The show depicts a ‘nocturnal, almost dirty Rome’

What kind of Rome do we see in the story and what was your experience filming there?
Bixio: Standing Tall is a series of the streets, in a nocturnal, almost dirty Rome, which is unusual for Italian television. [We wanted authenticity in every element] – language, costumes, locations, sets. The series shows a cross-section of a Rome with a beating heart, suburban, far from the bourgeois neighbourhoods. It depicts an authentic city – a very real dimension in which Valerio searches for the truth.

What challenges did you face in development or production?
Bixio: We had very specific technical and logistical needs and we wanted to be respectful of the scripts. We spent 17 weeks shooting in Rome, Viterbo, Anzio and the Pontine coast, in more than 150 locations.

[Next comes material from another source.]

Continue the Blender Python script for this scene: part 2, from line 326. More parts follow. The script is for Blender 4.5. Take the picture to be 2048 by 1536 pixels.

These included places that have rarely been seen on screen or that are difficult to access, such as the quarries in Tivoli.

How is Italian drama changing as series become more watched by audiences around the world?
Fasoli and Ravagli: The arrival of new broadcasters and platforms in all countries has led to a general raising of the production bar from all points of view. This has eliminated the old distinction between cinema and series, almost reversing the relationships, and series are increasingly being seen as a new hotbed of experimentation. In addition, as well as being home to the three largest organised crime groups in the world, Italy has an extremely rich history and and offers a lot of storytelling material.

What are you working on next? What plans do you have for a second season?
Bixio: We are working on a new story with Maddalena and Leonardo. Our collaboration has been so good and this is so rare and precious that I want to continue to share projects with them. I admire them very much. They know it.